GIVEN PROBLEM >> Verbatim output of all the material below is required.

---*---

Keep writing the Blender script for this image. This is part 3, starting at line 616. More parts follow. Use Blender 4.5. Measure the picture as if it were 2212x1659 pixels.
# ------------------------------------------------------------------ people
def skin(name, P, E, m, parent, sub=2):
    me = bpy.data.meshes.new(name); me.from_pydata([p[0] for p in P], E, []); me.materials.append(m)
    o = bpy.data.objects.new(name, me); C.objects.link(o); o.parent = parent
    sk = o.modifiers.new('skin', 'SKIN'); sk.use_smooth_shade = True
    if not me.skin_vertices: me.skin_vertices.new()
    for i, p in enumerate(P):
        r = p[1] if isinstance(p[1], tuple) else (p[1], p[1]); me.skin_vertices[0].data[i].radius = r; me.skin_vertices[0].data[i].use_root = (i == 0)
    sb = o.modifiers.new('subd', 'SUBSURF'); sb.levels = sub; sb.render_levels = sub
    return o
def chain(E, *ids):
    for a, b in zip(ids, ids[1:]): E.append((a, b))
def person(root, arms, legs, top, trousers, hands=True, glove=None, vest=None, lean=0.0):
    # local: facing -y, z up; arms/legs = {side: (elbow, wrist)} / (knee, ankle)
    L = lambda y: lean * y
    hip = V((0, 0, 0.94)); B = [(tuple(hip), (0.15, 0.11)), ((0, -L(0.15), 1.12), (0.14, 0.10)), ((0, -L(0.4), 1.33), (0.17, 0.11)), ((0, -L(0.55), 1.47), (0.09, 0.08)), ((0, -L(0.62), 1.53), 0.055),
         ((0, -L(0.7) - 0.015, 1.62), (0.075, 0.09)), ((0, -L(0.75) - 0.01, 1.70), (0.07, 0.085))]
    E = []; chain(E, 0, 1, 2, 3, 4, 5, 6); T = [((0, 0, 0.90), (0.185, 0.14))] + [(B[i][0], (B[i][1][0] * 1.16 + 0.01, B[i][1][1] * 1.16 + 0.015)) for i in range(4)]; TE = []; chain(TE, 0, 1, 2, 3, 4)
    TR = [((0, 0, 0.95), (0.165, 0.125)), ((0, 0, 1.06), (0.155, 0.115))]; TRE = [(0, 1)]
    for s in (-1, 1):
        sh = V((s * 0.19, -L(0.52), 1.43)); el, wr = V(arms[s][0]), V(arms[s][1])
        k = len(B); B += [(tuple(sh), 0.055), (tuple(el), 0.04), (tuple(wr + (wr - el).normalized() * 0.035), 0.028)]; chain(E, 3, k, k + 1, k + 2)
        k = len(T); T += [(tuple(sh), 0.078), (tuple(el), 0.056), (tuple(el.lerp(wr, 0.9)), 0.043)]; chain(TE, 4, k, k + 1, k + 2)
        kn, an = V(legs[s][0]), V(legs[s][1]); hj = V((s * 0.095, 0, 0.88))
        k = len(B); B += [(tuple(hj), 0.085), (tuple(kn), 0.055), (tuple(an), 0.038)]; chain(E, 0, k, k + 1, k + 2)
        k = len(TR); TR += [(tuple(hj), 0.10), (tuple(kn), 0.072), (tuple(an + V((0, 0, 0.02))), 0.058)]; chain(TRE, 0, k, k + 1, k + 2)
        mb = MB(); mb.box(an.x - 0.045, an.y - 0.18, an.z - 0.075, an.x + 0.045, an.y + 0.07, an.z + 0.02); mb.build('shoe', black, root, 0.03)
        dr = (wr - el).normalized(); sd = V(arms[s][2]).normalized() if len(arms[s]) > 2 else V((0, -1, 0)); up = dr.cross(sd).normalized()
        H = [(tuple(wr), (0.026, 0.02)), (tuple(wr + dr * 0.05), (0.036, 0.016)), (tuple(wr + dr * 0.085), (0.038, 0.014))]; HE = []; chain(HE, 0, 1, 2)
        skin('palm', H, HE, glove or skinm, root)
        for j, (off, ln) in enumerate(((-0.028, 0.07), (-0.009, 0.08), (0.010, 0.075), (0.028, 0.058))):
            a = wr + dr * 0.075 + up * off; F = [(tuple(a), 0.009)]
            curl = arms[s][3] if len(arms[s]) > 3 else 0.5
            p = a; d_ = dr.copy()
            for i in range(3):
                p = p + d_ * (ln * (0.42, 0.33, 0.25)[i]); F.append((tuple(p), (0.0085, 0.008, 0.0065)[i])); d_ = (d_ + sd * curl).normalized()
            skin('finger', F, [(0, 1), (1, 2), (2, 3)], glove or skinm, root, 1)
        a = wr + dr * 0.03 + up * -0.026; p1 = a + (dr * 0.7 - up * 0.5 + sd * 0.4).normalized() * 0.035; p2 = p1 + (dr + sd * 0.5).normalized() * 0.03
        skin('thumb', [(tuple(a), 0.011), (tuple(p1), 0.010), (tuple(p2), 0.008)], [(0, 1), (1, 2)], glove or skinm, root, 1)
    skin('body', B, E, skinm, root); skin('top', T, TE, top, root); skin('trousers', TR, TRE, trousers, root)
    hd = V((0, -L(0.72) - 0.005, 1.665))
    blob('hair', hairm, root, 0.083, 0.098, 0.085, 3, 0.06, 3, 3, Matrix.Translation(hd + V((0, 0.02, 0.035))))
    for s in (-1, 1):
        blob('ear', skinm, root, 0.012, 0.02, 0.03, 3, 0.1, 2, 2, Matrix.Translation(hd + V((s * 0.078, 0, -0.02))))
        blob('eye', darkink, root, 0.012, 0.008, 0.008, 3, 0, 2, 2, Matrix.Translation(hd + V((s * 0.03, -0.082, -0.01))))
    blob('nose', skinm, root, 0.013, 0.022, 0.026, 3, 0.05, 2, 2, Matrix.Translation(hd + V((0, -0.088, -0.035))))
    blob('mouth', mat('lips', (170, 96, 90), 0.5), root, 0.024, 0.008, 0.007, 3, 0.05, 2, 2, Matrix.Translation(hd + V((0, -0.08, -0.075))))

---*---

RESULT OF THIS TASK >>
Keep writing the Blender script for this image. This is part 3, starting at line 616. More parts follow. Use Blender 4.5. Measure the picture as if it were 2212x1659 pixels.
# ------------------------------------------------------------------ people
def skin(name, P, E, m, parent, sub=2):
    me = bpy.data.meshes.new(name); me.from_pydata([p[0] for p in P], E, []); me.materials.append(m)
    o = bpy.data.objects.new(name, me); C.objects.link(o); o.parent = parent
    sk = o.modifiers.new('skin', 'SKIN'); sk.use_smooth_shade = True
    if not me.skin_vertices: me.skin_vertices.new()
    for i, p in enumerate(P):
        r = p[1] if isinstance(p[1], tuple) else (p[1], p[1]); me.skin_vertices[0].data[i].radius = r; me.skin_vertices[0].data[i].use_root = (i == 0)
    sb = o.modifiers.new('subd', 'SUBSURF'); sb.levels = sub; sb.render_levels = sub
    return o
def chain(E, *ids):
    for a, b in zip(ids, ids[1:]): E.append((a, b))
def person(root, arms, legs, top, trousers, hands=True, glove=None, vest=None, lean=0.0):
    # local: facing -y, z up; arms/legs = {side: (elbow, wrist)} / (knee, ankle)
    L = lambda y: lean * y
    hip = V((0, 0, 0.94)); B = [(tuple(hip), (0.15, 0.11)), ((0, -L(0.15), 1.12), (0.14, 0.10)), ((0, -L(0.4), 1.33), (0.17, 0.11)), ((0, -L(0.55), 1.47), (0.09, 0.08)), ((0, -L(0.62), 1.53), 0.055),
         ((0, -L(0.7) - 0.015, 1.62), (0.075, 0.09)), ((0, -L(0.75) - 0.01, 1.70), (0.07, 0.085))]
    E = []; chain(E, 0, 1, 2, 3, 4, 5, 6); T = [((0, 0, 0.90), (0.185, 0.14))] + [(B[i][0], (B[i][1][0] * 1.16 + 0.01, B[i][1][1] * 1.16 + 0.015)) for i in range(4)]; TE = []; chain(TE, 0, 1, 2, 3, 4)
    TR = [((0, 0, 0.95), (0.165, 0.125)), ((0, 0, 1.06), (0.155, 0.115))]; TRE = [(0, 1)]
    for s in (-1, 1):
        sh = V((s * 0.19, -L(0.52), 1.43)); el, wr = V(arms[s][0]), V(arms[s][1])
        k = len(B); B += [(tuple(sh), 0.055), (tuple(el), 0.04), (tuple(wr + (wr - el).normalized() * 0.035), 0.028)]; chain(E, 3, k, k + 1, k + 2)
        k = len(T); T += [(tuple(sh), 0.078), (tuple(el), 0.056), (tuple(el.lerp(wr, 0.9)), 0.043)]; chain(TE, 4, k, k + 1, k + 2)
        kn, an = V(legs[s][0]), V(legs[s][1]); hj = V((s * 0.095, 0, 0.88))
        k = len(B); B += [(tuple(hj), 0.085), (tuple(kn), 0.055), (tuple(an), 0.038)]; chain(E, 0, k, k + 1, k + 2)
        k = len(TR); TR += [(tuple(hj), 0.10), (tuple(kn), 0.072), (tuple(an + V((0, 0, 0.02))), 0.058)]; chain(TRE, 0, k, k + 1, k + 2)
        mb = MB(); mb.box(an.x - 0.045, an.y - 0.18, an.z - 0.075, an.x + 0.045, an.y + 0.07, an.z + 0.02); mb.build('shoe', black, root, 0.03)
        dr = (wr - el).normalized(); sd = V(arms[s][2]).normalized() if len(arms[s]) > 2 else V((0, -1, 0)); up = dr.cross(sd).normalized()
        H = [(tuple(wr), (0.026, 0.02)), (tuple(wr + dr * 0.05), (0.036, 0.016)), (tuple(wr + dr * 0.085), (0.038, 0.014))]; HE = []; chain(HE, 0, 1, 2)
        skin('palm', H, HE, glove or skinm, root)
        for j, (off, ln) in enumerate(((-0.028, 0.07), (-0.009, 0.08), (0.010, 0.075), (0.028, 0.058))):
            a = wr + dr * 0.075 + up * off; F = [(tuple(a), 0.009)]
            curl = arms[s][3] if len(arms[s]) > 3 else 0.5
            p = a; d_ = dr.copy()
            for i in range(3):
                p = p + d_ * (ln * (0.42, 0.33, 0.25)[i]); F.append((tuple(p), (0.0085, 0.008, 0.0065)[i])); d_ = (d_ + sd * curl).normalized()
            skin('finger', F, [(0, 1), (1, 2), (2, 3)], glove or skinm, root, 1)
        a = wr + dr * 0.03 + up * -0.026; p1 = a + (dr * 0.7 - up * 0.5 + sd * 0.4).normalized() * 0.035; p2 = p1 + (dr + sd * 0.5).normalized() * 0.03
        skin('thumb', [(tuple(a), 0.011), (tuple(p1), 0.010), (tuple(p2), 0.008)], [(0, 1), (1, 2)], glove or skinm, root, 1)
    skin('body', B, E, skinm, root); skin('top', T, TE, top, root); skin('trousers', TR, TRE, trousers, root)
    hd = V((0, -L(0.72) - 0.005, 1.665))
    blob('hair', hairm, root, 0.083, 0.098, 0.085, 3, 0.06, 3, 3, Matrix.Translation(hd + V((0, 0.02, 0.035))))
    for s in (-1, 1):
        blob('ear', skinm, root, 0.012, 0.02, 0.03, 3, 0.1, 2, 2, Matrix.Translation(hd + V((s * 0.078, 0, -0.02))))
        blob('eye', darkink, root, 0.012, 0.008, 0.008, 3, 0, 2, 2, Matrix.Translation(hd + V((s * 0.03, -0.082, -0.01))))
    blob('nose', skinm, root, 0.013, 0.022, 0.026, 3, 0.05, 2, 2, Matrix.Translation(hd + V((0, -0.088, -0.035))))
    blob('mouth', mat('lips', (170, 96, 90), 0.5), root, 0.024, 0.008, 0.007, 3, 0.05, 2, 2, Matrix.Translation(hd + V((0, -0.08, -0.075))))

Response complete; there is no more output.